Em realista explanação, podemos dizer que o direito dos poupadores, violado no século XX, antes da queda do muro de Berlim, gerou um conflito judicial que sobreviveu ao século, para não dizer o milênio, viu nascer e morrer o neoliberalismo, testemunhou a criação da internet e está resistindo, nessa primeira década do século XXI, com singular vigor, habitando durante todos esses anos os tribunais, onde se institucionalizou.


Mas mesmo com as dificuldades que cercam essa questão, temos razões de sobra para acreditar em mudanças. O empenho da magistratura brasileira na luta por reformas processuais e a mobilização de todos os segmentos da cena judiciária, na elaboração de um projeto de reforma do processo coletivo e na redução dos recursos, são iniciativas que prometem uma evolução racional do sistema e sua adequação aos conflitos no nosso tempo.

Comentários

  1. O próprio Poder Judiciário fomenta referido anacronismo, principalmente em sua organização administrativa e gestão processual.
    Contudo, as justificativas são sempre as mesmas e extremamente vagas: “muitos processos”, como se fosse possível fechar o setor de protocolo dos fóruns e tribunais.
    Pensar fora do engessado padrão institucional é o início das mudanças nesse poder…

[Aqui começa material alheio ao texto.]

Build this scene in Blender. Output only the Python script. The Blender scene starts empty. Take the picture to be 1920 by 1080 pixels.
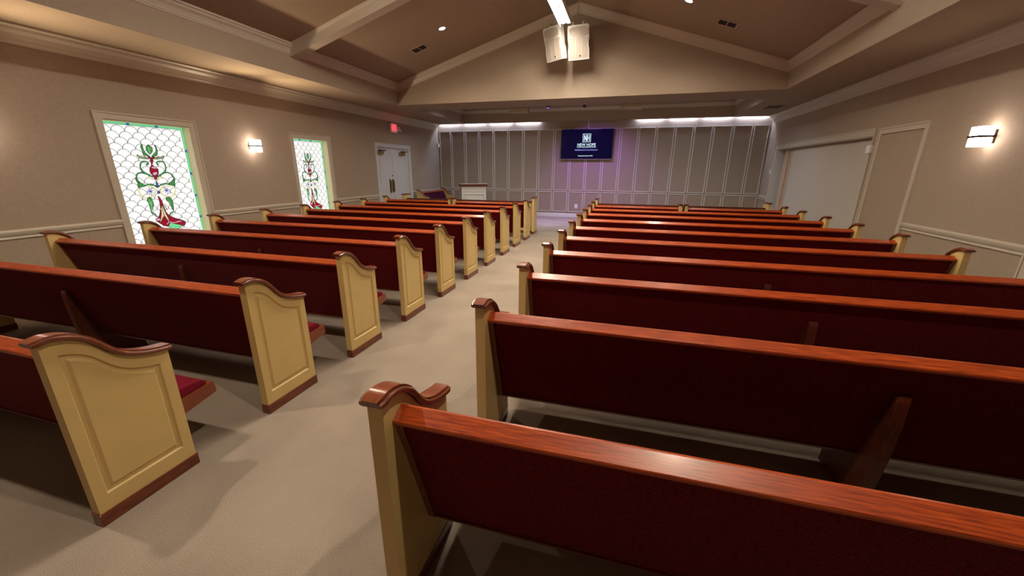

  2. Olá! Caros Comentaristas! E, FRED! Lendo mais atentamente o texto, o que espanta é: a) No primeiro e segundo parágrafos o JUIZ reconhece que poupadores foram LESADOS pelo sistema. Entretanto, reclama de congestionamento que é fruto das reclamações, pelo que entendi; legítimas. No terceiro e quarto parágrafos nota-se o reconhecimento da solicitação coletiva, embora NÃO atendido e reclama novamente das ações individuais. Ora, a JUSTIÇA é para todos coletiva ou individualmente. E mais, não há algo que vincule decisões, uma “tal” súmula? Ou é depende apenas dos interesses? Perseguidos. No quinto parágrafo começa o discurso que pode levar a CENSURA aos brasileiros/as exercerem seu direito de LITIGAR. Uma pena caro JUIZ. As recentes reformas processuais em andamento só retiram direitos dos mais POBRES E INDEFESOS. E, ao contrário ajudam a BANDIDAGEM. Embora com carinha de honestidade legal e de celeridade. Pura BOBAGEM, parágrafo sexto. As cadernetas de poupança são: uma VERGONHA NACIONAL. Uma enganação ao POVO. O que foi violado em 1933 na Alemanha foi o DIREITO À VIDA. Existindo apenas o dever de morrer queimado ou asfixiado pelo gás alemão, decidido pelo tribunal de exceção dos NOTÁVEIS à época. De 1933 até 1945. Por fim, acredito em mudanças, porém, jamais, nessa mudança proposta e como proposta. OPINIÃO!

  3. Olá! Caros Comentaristas! E, Fred! O discurso da famosa “redução de recursos” infelizmente, vai nos levar à Berlim de 1933, viagem pelo tempo ou déjà vu ou ainda “JÁ VISTO” e nos levará, nós brasileiros e, brasileiras perdermos gradativamente, nossa LIBERDADE e reduções sucessivas em DEMOCRACIA, como já acontecem, em decisões recentes ou tentativas recentes desse INDECENTE MEDÍOCRE congressinho nacional. Um novo código de processo, nos termos do FUX ou do PELUSO e a democracia e liberdade vão para o BREJO! O que precisa ou pode ser feito é REDUZIR os recursos ENTRE os graus de UM a QUATRO. Alterações diferentes dessa serão na retórica positiva, porém, na REALIDADE, na realista explanação um TIRO NO PÉ, na FÉ e na AÇÃO que se seguirá e seguirá em PREJUÍZO daqueles que se SOCORREM do JUDICIÁRIO. Pergunta: Se é do conhecimento dos JUÍZES/AS, tal irregularidade para NÃO falar em ILEGALIDADE do ESTADO e dos BANCOS contra o POVO BRASILEIRO, alguém acredita que uma mudança nos recursos MUDARÁ ALGO? E, algo favorável ao POVO? Tá certo que estamos próximos do natal e papai-noel existe, talvez, quem sabe? Se depender do cnj e do congresso nacional estamos MORTOS, NÓS CIDADÃOS. Ainda existe a justiça e querem acabar com isso também. Incrível! OPINIÃO!